アメリカのITバブル、不動産バブルが崩壊し、リーマン・ショックを引き金に世界同時不況へと陥った世界経済。なぜバブルは弾けたのか? わかっているようでなかなか説明できない、2000年代の混迷する世界の経済史を、代ゼミの人気№1講師が面白く教える、社会人のための学びなおし講義。
なぜ、親分のもとに世界中から投機資金が流れ込んだのか?
2000年代のアメリカのITバブルに触れる前に、1990年代の時代背景について少し振り返ってみよう。

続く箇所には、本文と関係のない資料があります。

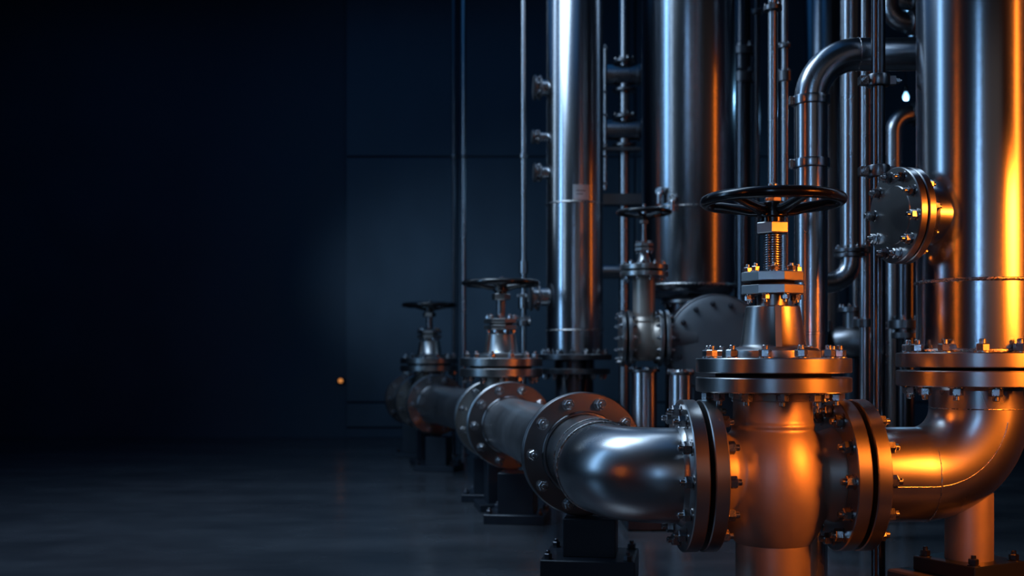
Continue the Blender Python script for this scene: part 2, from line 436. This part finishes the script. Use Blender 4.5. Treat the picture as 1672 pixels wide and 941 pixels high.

1993年に大統領となったクリントンは、レーガン ─ ブッシュと続いた財政赤字と貿易赤字の「双子の赤字」路線から決別し、“アメリカ経済の再生”をめざした。クリントンは、高額所得者に対する所得税増税などを実施して財政赤字の削減をめざす一方、産業構造を「製造業や重工業中心」から「金融やIT中心」へとシフトしていった。その結果、アメリカで活躍する企業は、「GMよりもメリルリンチやヘッジファンド」になり、アメリカのイメージは大きく変わった。
そうなると、アメリカは輸出メインの国ではなくなる。だからアメリカは、ドル安よりむしろドル高の方が儲かるとの判断が生まれ、1995年から久々にドル高政策が実行された。
つまり、「ドル高=アメリカの株式や債券の価値が高い」だから、そうなると外国の投資家もアメリカの株や国債をほしがるようになり、結果的に世界中の投機マネーがアメリカに集まってくるという寸法だ。
そして、そんな流れの中で、「ITバブル」も発生した。ITバブルの流れそのものが生まれたのは、ちょうどクリントン政権発足と同じ時期だ。アメリカでは1993年から今日型のウェブサイトが登場し、1994年にはネット上の仮想書店アマゾンがeコマース(電子商取引)の先駆として現れた。そして1995年には「Windows95」の発売とネット株取引が始まり、ここで一気に火が点いた。
ちょうどアメリカでドル高政策が始まったのもこの時期だから、この流れで世界中の人々が、新しいツールであるインターネットを通じて成長産業であるIT企業の株を買い、アメリカに投機資金を集中させ始めたことになる。
さらにこの後、パソコンがさらに安価になり、パソコンユーザー数とウェブサイトの数は急増していった。しかも1997年には“異端の天才”スティーブ・ジョブズがアップルに復帰し、ITへの注目と期待は高まる一方となった。
そしてそんな中、1997年のアジア通貨危機と1998年のLTCM(大手ヘッジファンド)破綻などで、行き場を失った投機マネーが世界中にあふれ始めた。しかもその時期には、アメリカで低金利政策も始まった。
もうここまで条件が整えば、ITでバブルにならないはずがない。結局、1999から2000年にかけてIT関連ベンチャーの株価が急上昇し、アメリカでは「ITのおかげで“インフレなき経済成長”が半永久的に続く」という「ニューエコノミー論」が囁かれるに至ったのだ。
確かにIT化が進めば、人減らしやオフィス縮小が可能になって企業のコストが削減され、商品代を安く(インフレなしに)抑えることができる。しかもその企業を人員整理でクビになった労働者も、世の中ではIT関連の別企業がどんどん生まれ続けているから、すぐに新たな雇用にありつくことができる。なるほど、この通りいくなら確かに“インフレなき経済成長”だ。
しかし、アラン・グリーンスパン議長(米中央銀行制度であるFRB〈連邦準備制度理事会〉議長)は、この頃アメリカの状況を“根拠なき熱狂”と呼び、日本のバブルと同種のものである可能性を警戒していた。
だから彼は、景気の過度の過熱を恐れて、2001年にアメリカの公定歩合にあたるフェデラルファンド金利を上昇させた。そしてその年、エンロンの破綻、9.11の同時多発テロなどもあって、アメリカのITバブルは崩壊した。